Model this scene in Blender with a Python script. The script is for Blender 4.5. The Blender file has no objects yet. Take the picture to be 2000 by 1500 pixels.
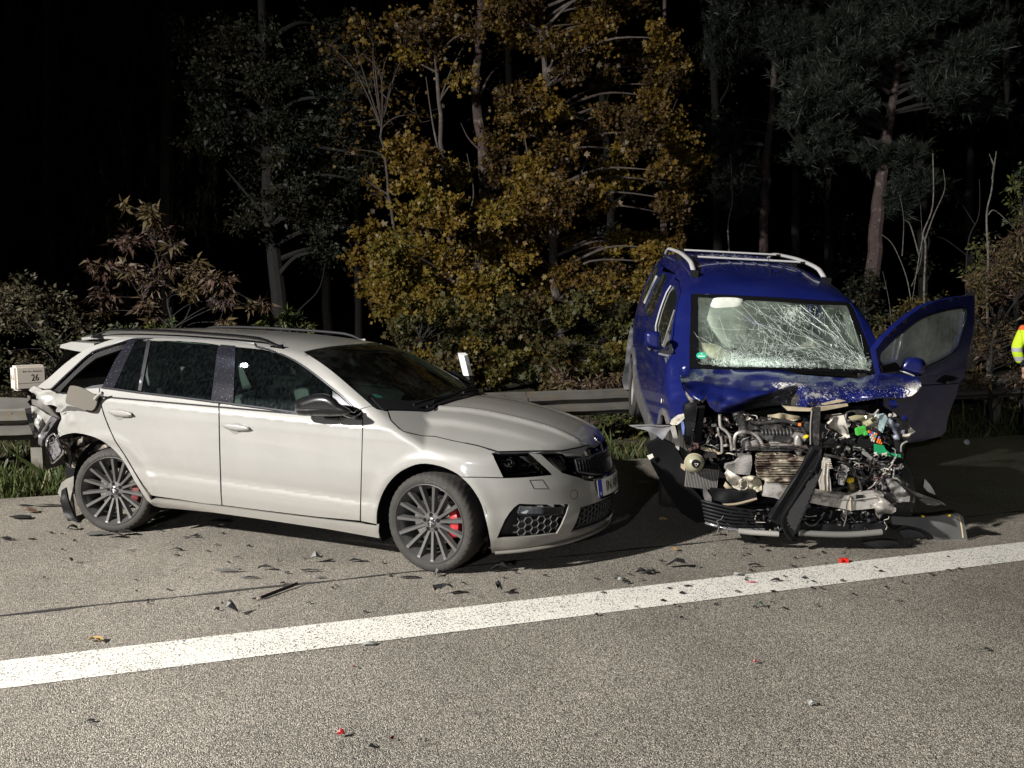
import bpy, bmesh, math, random
import numpy as np
from mathutils import Vector, Matrix
from mathutils.geometry import delaunay_2d_cdt

# ------------------------------------------------------------------ camera, world, lights
scn = bpy.context.scene
col = scn.collection
CAM_H, FPX, PITCH = 1.68, 1513.0, 0.0962
cam_d = bpy.data.cameras.new('camera')
cam_d.sensor_width = 36.0
cam_d.lens = FPX / 2000 * 36
cam_d.clip_start = 0.05
cam_d.clip_end = 500
cam = bpy.data.objects.new('camera', cam_d)
cam.location = (0, 0, CAM_H)
cam.rotation_euler = (math.pi / 2 - PITCH, 0, 0)
col.objects.link(cam)
scn.camera = cam

world = bpy.data.worlds.new('World')
scn.world = world
world.use_nodes = True
wn = world.node_tree
sky = wn.nodes.new('ShaderNodeTexSky')
sky.sky_type = 'NISHITA'
sky.sun_disc = False
sky.sun_elevation = math.radians(-14)
sky.sun_rotation = math.radians(-75)
bg = wn.nodes['Background']
wn.links.new(sky.outputs[0], bg.inputs[0])
bg.inputs[1].default_value = 0.13

# moonlight, very weak
sun_d = bpy.data.lights.new('moon', 'SUN')
sun_d.energy = 0.008
sun_d.angle = math.radians(0.5)
sun_d.color = (0.75, 0.82, 1.0)
sun = bpy.data.objects.new('moon', sun_d)
sun.rotation_euler = Vector((0.93, 0.25, -0.9)).to_track_quat('-Z', 'Y').to_euler()
col.objects.link(sun)

# the fire service floodlight on its mast, left of the camera
def flood(loc, target, energy, size, colr, cone=80):
    d = bpy.data.lights.new('floodlight', 'SPOT')
    d.energy = energy
    d.shadow_soft_size = size
    d.spot_size = math.radians(cone)
    d.spot_blend = 1.0
    d.color = colr
    o = bpy.data.objects.new('floodlight', d)
    o.location = loc
    o.rotation_euler = (Vector(target) - Vector(loc)).to_track_quat('-Z', 'Y').to_euler()
    col.objects.link(o)
    return o
flood((-11.9, -3.4, 7.9), (0.8, 5.6, 0.6), 26500, 0.22, (1.0, 0.965, 0.91), 94)
# work lamp on the fire engine standing behind the camera
flood((-4.2, -8.0, 3.4), (1.6, 5.5, 0.3), 2000, 0.08, (0.92, 0.94, 1.0), 50)

scn.render.engine = 'CYCLES'
scn.view_settings.view_transform = 'Standard'
scn.view_settings.look = 'None'
scn.view_settings.exposure = 0.18
scn.view_settings.gamma = 1.0
scn.cycles.max_bounces = 8
scn.cycles.transparent_max_bounces = 24
scn.cycles.caustics_reflective = False
scn.cycles.caustics_refractive = False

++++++

Reproduce exactly the run of lines that opens the listing and closes with the line holding "col.objects.link(sun)". Pictures are excluded.

Written solution
Model this scene in Blender with a Python script. The script is for Blender 4.5. The Blender file has no objects yet. Take the picture to be 2000 by 1500 pixels.
import bpy, bmesh, math, random
import numpy as np
from mathutils import Vector, Matrix
from mathutils.geometry import delaunay_2d_cdt

# ------------------------------------------------------------------ camera, world, lights
scn = bpy.context.scene
col = scn.collection
CAM_H, FPX, PITCH = 1.68, 1513.0, 0.0962
cam_d = bpy.data.cameras.new('camera')
cam_d.sensor_width = 36.0
cam_d.lens = FPX / 2000 * 36
cam_d.clip_start = 0.05
cam_d.clip_end = 500
cam = bpy.data.objects.new('camera', cam_d)
cam.location = (0, 0, CAM_H)
cam.rotation_euler = (math.pi / 2 - PITCH, 0, 0)
col.objects.link(cam)
scn.camera = cam

world = bpy.data.worlds.new('World')
scn.world = world
world.use_nodes = True
wn = world.node_tree
sky = wn.nodes.new('ShaderNodeTexSky')
sky.sky_type = 'NISHITA'
sky.sun_disc = False
sky.sun_elevation = math.radians(-14)
sky.sun_rotation = math.radians(-75)
bg = wn.nodes['Background']
wn.links.new(sky.outputs[0], bg.inputs[0])
bg.inputs[1].default_value = 0.13

# moonlight, very weak
sun_d = bpy.data.lights.new('moon', 'SUN')
sun_d.energy = 0.008
sun_d.angle = math.radians(0.5)
sun_d.color = (0.75, 0.82, 1.0)
sun = bpy.data.objects.new('moon', sun_d)
sun.rotation_euler = Vector((0.93, 0.25, -0.9)).to_track_quat('-Z', 'Y').to_euler()
col.objects.link(sun)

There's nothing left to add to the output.